Exact formula for 1-lower run overpartitions
Lukas Mauth
TL;DR
This work derives an exact Rademacher-type formula for the Fourier coefficients $\overline{p_1}(n)$ counting lower $1$-run overpartitions by extending the Hardy–Ramanujan Circle Method to a mixed mock modular setting. It constructs and analyzes the modular transformation laws of the twisted generating function $\overline{G_1}(q)$, bounds generalized Kloosterman sums, and incorporates Mordell integrals to capture nonholomorphic contributions of mock components.
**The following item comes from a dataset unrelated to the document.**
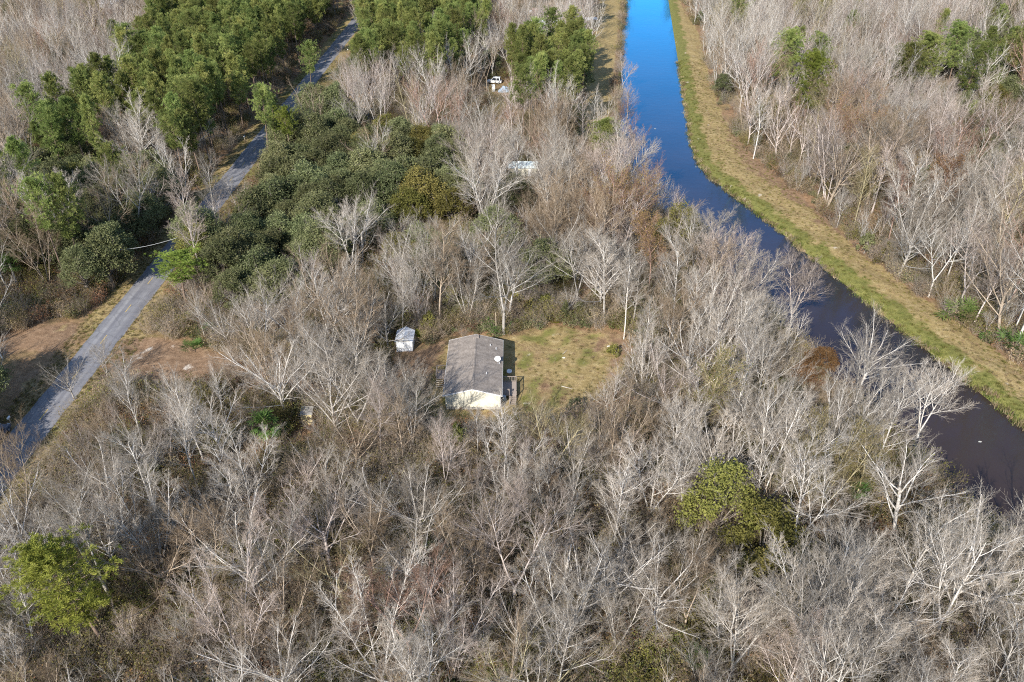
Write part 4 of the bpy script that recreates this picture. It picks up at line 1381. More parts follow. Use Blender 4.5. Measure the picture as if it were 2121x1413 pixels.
# what must stay open to view
OPEN = [[(895, 705), (925, 685), (1042, 688), (1090, 678), (1290, 694), (1305, 730), (1275, 785), (1225, 800), (1150, 842), (1060, 845), (930, 858), (890, 800)],
        [(808, 672), (866, 678), (866, 738), (815, 738)], [(612, 838), (654, 838), (654, 888), (612, 888)],
        [(0, 960), (0, 880), (60, 835), (150, 740), (225, 640), (300, 555), (370, 485), (402, 485), (330, 580), (300, 640), (255, 700), (215, 740), (150, 830), (100, 890), (50, 950), (0, 1010)],
        [(455, 375), (505, 300), (535, 300), (530, 350), (500, 372)], [(640, 168), (690, 100), (735, 40), (752, 60), (700, 120), (665, 172)], [(588, 245), (600, 190), (622, 170), (618, 215)],
        [(1302, -40), (1385, -40), (1404, 120), (1430, 260), (1445, 330), (1515, 395), (1625, 480), (1755, 590), (1905, 705), (2121, 880), (2121, 1080), (2065, 1050), (2000, 960), (1930, 850), (1850, 690), (1720, 600), (1650, 575), (1520, 470), (1440, 420), (1410, 380), (1352, 310), (1335, 230), (1312, 150)],
        [(1385, -40), (1418, -40), (1462, 150), (1478, 220), (1545, 330), (1650, 415), (1765, 522), (1900, 630), (2121, 790), (2121, 900), (1905, 715), (1755, 600), (1515, 405), (1430, 300)],
        [(255, 700), (300, 690), (400, 712), (455, 742), (440, 775), (380, 792), (320, 785), (260, 745)],
        [(0, 660), (90, 600), (170, 590), (220, 640), (190, 690), (110, 770), (0, 830)],
        [(1252, 0), (1290, 0), (1283, 90), (1285, 150), (1250, 150)],
        [(1055, 340), (1110, 340), (1110, 356), (1058, 356)], [(1014, 150), (1056, 150), (1056, 182), (1014, 182)]]

def clear_of(poly, x, y, m):
    return float(sdf(poly, np.array([x]), np.array([y]))[0]) > m
WEST_OPEN = [(-73, 84), (-73, 117), (-80, 118), (-86, 112), (-84, 98), (-78, 88)]
KEEP = [(CANAL, 0.2), (LEVEE, 0.8), (FAR_STRIP, 0.5), (YARD, 0.8), (DRIVE, 0.5), (WEST_OPEN, 0.5)]
BOXES = [(-11.5, .5, 91.5, 109.5), (-20.5, -15.3, 107.5, 113), (-31.2, -28.2, 88.8, 92)]
for o in list(SC.objects):
    if o.type == 'EMPTY' and o.get('category') in ('house', 'outbuilding', 'car', 'heap', 'canopy') and o.location.y > 150:
        r_ = 7.5 if 'far' in o.name else 4.2
        BOXES.append((o.location.x - r_, o.location.x + r_, o.location.y - 4, o.location.y + 4))

def base_ok(x, y, m=0.0):
    if abs(x - road_x(y)) < 6.5:
        return False
    for a, b, c_, d_ in BOXES:
        if a - m < x < b + m and c_ - m < y < d_ + m:
            return False
    if np_dist([(-29.75, 90), (-38.5, 73)], np.array([x]), np.array([y]), False)[0] < 2.6:
        return False                                                  # the gap through which the sun reaches the little hut
    return all(clear_of(pl, x, y, k_ + m) for pl, k_ in KEEP)

def blocks(x, y, h, cr):
    """how much of the open ground the crown would hide"""
    hit = 0
    for f, w in ((.3, .1), (.45, .5), (.6, .85), (.75, 1.0), (.9, .7), (1.0, .3)):
        for s in (-1, -.5, 0, .5, 1):
            px, py, dp = to_px(x + s * cr * w, y, h * f)
            for k, pl in enumerate(OPEN):
                if inside(pl, px, py):
                    hit += 3 if k in TIGHT else 1
                    break
            for ex, ey, er, ed in GUARD:
                if dp < ed and (px - ex) ** 2 + (py - ey) ** 2 < er * er:
                    hit += 1
                    break
    return hit
TIGHT = (1, 2, 12, 13)
GUARD = []                                                            # crowns the photo shows whole: nothing nearer may stand in front of them

PT = random.Random(11)
TREES = []                                                            # dicts: species, x, y, h, cr, ...
def crown_px(x, y, h):
    return to_px(x, y, h * .68)

def species_at(px, py):
    u = PT.random()
    for k, pl in enumerate(Z_PINE):
        if inside(pl, px, py):
            return 'pine' if u < (.84, .6, .74, .82)[k] else ('oak' if u < (.89, .85, .86, .94)[k] else 'bare')
    for k, pl in enumerate(Z_OAK):
        if inside(pl, px, py):
            return 'oak' if u < (.45, .68, .7, .8)[k] else ('pine' if u < (.55, .73, .78, .9)[k] else 'bare')
    if inside(Z_MIX, px, py):
        return 'bare' if u < .46 else 'oak'
    return 'bare' if py > 520 or u < .965 else ('oak' if u < .988 else 'pine')

def wave_field(sc, seed):
    r = random.Random(seed)
    k_ = [(r.uniform(0, 6.28), sc * r.uniform(.5, 2), r.uniform(0, 6.28)) for _ in range(10)]
    return lambda x, y: sum(math.sin((x * math.cos(a) + y * math.sin(a)) * w + p_) for a, w, p_ in k_) / 3.2
glade, tint = wave_field(.16, 3), wave_field(.05, 4)

def add_tree(sp, x, y, h, **kw):
    TREES.append(dict(sp=sp, x=x, y=y, h=h, d=math.dist((x, y, h * .6), (0, 0, CAM_H)), **kw))

def at_px(px, py):
    p = G(px, py)
    return p.x, p.y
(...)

The main result Expresses $\overline{p_1}(n)$ as a convergent sum over $k$ and $\nu$ involving Kloosterman multipliers $K_k^{[12]}$, $K_k^{[22]}$ and integrals $\mathcal{I}_{b,k,\nu}(n)$, and shows the $k=2$ term dominates the asymptotics, yielding a compact leading-term formula. Overall, the paper extends Rademacher-type exact formulas to a new class of mixed-mock modular objects, aligning with prior Circle Method developments for related partition-theoretic functions.
Abstract
We are going to show an exact formula for lower $1$-run overpartitions. The generating function is of mixed mock-modular type with an overall weight $0.$ We will apply an extended version of the classical Circle Method. The approach requires bounding modified Kloosterman sums and Mordell integrals.